GOAL | Reproduce verbatim the lines up to and including the one with "from mathutils import Vector, Matrix", starting from the first.

INFORMATION SUPPLIED |

+--

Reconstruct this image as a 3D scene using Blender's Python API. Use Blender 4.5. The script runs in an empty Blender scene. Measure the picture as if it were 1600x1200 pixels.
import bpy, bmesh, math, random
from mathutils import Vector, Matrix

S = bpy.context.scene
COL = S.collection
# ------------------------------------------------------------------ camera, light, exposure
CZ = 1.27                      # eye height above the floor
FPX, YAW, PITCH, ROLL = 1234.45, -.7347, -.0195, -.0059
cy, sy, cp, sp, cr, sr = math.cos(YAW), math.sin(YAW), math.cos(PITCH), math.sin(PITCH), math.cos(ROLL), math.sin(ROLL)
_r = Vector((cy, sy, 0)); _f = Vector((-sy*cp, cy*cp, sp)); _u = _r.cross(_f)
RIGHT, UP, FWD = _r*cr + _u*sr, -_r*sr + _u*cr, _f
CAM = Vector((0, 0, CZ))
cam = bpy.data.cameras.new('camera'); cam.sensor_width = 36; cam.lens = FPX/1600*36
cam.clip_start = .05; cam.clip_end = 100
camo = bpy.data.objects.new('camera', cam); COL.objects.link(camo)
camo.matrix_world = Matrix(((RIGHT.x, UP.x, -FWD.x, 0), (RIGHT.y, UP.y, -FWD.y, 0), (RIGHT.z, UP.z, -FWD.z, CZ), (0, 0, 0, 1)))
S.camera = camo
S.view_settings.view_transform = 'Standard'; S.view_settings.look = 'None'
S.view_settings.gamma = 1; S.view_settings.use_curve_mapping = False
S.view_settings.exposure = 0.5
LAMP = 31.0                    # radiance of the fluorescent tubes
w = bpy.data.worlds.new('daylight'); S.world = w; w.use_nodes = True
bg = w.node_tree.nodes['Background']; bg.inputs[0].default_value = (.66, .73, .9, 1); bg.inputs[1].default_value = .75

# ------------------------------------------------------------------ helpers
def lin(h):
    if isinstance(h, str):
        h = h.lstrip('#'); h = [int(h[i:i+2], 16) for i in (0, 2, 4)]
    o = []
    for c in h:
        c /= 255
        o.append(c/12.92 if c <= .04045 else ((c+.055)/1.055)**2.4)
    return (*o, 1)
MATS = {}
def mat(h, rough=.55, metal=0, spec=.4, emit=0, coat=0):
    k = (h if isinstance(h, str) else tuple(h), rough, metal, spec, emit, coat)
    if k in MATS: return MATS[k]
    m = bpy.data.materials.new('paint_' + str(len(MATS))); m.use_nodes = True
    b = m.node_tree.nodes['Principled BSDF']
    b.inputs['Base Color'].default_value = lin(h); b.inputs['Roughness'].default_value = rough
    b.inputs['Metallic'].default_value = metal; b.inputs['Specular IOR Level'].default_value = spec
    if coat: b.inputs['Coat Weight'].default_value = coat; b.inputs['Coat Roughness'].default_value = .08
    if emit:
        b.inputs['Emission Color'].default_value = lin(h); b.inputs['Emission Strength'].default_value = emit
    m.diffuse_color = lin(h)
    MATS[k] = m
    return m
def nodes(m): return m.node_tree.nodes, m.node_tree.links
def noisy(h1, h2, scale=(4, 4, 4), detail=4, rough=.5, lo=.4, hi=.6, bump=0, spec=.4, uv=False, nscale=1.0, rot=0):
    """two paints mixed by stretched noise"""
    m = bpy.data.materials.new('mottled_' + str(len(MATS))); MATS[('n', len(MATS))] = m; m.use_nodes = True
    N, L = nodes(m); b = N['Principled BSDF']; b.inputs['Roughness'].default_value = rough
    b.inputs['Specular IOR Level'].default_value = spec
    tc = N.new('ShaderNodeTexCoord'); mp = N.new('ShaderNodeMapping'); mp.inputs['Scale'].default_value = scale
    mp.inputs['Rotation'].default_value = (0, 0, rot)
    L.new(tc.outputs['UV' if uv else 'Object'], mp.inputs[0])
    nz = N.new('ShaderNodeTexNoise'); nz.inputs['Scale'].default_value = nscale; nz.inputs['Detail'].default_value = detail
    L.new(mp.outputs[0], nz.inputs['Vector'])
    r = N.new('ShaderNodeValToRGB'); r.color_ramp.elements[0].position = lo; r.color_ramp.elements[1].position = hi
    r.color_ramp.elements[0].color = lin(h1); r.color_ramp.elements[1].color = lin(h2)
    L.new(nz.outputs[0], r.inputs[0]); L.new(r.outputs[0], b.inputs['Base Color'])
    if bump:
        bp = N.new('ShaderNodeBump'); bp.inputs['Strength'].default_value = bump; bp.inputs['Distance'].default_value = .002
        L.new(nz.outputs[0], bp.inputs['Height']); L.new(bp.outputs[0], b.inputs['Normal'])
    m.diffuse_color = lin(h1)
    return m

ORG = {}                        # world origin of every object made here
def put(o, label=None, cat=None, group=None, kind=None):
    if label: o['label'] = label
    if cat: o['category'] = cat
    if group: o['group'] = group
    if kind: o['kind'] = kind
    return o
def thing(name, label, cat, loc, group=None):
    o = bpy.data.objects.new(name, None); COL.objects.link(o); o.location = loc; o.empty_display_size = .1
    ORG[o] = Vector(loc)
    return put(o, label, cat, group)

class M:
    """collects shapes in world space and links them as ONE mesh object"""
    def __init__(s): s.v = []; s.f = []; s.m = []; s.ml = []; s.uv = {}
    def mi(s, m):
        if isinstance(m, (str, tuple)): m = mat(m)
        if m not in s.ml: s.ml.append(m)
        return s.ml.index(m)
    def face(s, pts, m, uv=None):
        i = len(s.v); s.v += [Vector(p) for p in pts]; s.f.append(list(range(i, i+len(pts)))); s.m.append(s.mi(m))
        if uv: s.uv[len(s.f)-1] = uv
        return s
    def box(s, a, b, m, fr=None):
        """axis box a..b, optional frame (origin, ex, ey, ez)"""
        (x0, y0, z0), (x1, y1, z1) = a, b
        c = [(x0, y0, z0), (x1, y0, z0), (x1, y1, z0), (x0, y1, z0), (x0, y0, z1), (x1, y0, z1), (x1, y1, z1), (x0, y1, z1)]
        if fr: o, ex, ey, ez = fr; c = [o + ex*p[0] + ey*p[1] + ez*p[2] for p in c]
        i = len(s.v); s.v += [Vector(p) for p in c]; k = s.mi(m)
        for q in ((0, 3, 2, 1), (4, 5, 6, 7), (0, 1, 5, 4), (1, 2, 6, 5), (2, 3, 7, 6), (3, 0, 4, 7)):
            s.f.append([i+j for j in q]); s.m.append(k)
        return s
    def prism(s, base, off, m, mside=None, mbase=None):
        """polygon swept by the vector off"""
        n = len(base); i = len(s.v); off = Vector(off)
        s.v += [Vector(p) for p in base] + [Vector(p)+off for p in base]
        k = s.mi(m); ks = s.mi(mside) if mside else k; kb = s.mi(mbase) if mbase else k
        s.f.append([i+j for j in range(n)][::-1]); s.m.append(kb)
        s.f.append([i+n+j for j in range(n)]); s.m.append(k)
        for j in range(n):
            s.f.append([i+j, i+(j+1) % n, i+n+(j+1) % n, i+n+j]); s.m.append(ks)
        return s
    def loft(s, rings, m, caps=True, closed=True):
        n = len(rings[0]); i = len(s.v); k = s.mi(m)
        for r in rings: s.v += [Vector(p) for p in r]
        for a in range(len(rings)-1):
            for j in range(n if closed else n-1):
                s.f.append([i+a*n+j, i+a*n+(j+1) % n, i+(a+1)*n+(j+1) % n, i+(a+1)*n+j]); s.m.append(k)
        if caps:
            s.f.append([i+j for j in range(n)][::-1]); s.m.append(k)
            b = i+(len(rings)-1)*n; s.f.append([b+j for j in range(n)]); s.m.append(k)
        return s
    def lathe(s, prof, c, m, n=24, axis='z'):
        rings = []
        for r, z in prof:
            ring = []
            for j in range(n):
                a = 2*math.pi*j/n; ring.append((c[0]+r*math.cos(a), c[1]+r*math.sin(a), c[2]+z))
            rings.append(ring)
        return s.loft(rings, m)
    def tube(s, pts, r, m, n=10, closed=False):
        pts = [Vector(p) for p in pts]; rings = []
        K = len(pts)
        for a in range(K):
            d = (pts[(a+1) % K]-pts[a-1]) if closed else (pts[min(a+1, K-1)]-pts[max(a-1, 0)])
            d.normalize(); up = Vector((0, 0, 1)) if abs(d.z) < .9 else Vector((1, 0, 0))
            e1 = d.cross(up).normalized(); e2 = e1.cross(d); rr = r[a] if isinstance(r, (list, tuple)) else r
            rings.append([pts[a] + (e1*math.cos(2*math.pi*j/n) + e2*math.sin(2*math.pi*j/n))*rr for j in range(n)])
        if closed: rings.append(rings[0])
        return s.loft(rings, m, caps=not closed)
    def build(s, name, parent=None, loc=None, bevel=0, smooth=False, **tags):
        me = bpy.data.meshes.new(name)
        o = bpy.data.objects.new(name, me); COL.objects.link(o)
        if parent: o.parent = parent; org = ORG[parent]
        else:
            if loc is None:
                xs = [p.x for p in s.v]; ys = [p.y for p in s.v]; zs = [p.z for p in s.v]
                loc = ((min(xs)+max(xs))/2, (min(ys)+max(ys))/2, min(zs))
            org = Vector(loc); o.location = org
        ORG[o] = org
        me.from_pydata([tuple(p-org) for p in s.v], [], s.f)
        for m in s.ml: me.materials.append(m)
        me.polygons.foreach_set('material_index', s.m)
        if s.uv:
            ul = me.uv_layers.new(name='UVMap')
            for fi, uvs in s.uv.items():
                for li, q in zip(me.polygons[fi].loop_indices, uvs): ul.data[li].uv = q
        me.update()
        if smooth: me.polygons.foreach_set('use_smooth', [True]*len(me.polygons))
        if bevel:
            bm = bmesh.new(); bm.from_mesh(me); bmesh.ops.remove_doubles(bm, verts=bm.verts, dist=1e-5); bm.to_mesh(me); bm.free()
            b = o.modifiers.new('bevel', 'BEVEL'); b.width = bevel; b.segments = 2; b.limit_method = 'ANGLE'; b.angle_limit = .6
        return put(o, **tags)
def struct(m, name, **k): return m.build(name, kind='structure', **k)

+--

WRITTEN RESPONSE |
Reconstruct this image as a 3D scene using Blender's Python API. Use Blender 4.5. The script runs in an empty Blender scene. Measure the picture as if it were 1600x1200 pixels.
import bpy, bmesh, math, random
from mathutils import Vector, Matrix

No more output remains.